Hi, I’m not sure if this is a bug, but when I open a page with query results, the blocks are collapses/grouped incorrectly:
Once I click on the parent block of the first child, all child blocks are displayed and the second task (“a different 1st level block”) is clearly shown to not be a child of “1st task’s 1st level block”
Ideally I’d like to have see only queried tasks (so the 2 from the 1st screen shot), but grouped correctly like on the 2nd.
So first of, result-transform removes the block groups you would normally see.
There are bug reports/feature requests for this elsewhere on the forum.
Second off it isn’t technically incorrect.
It’s just very unclear.
What you are still seeing is the breadcrumb of that task.
“a different 1st level block” has no breadcrumb and so none is shown.
However due to the distinction in groups missing thanks to the result-transform, your output becomes very unclear.
There are 2 workarounds.
Don’t use result-transform, but this is extremely limiting
Don’t show breadcrumbs, this may also not be preferable, but would remove the confusion.

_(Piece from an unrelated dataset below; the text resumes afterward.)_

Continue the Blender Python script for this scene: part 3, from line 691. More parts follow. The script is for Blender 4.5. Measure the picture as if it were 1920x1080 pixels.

For the second you can add to your query: :breadcrumb-show? false
In the list of inputs, result-transform and collapsed.
Thanks Siferiax, I tired doing this to get a bit more context visible for results, since transform removes it. Setting breadcrumb-show to false fixes the display issue, but obviously hides the context. I guess this won’t help then.
The fact that “a different 1st level block” shows as a 2nd level block seems like a bug, though.
The top part is the data and the bottom the query you posted.
As you can see the tasks are all displayed as top level and for two of them you see the breadcrumb of the parent they fall under.
So it’s not a bug, just the way it is displayed is unclear. The problem is with the default result-transform that gets overridden.
I wonder if it can be enhanced with css alone, i.e. more margin to the breadcrumbs (and the child along with it) so that it aligns with the text of first-level results… at least with js there’s a chance?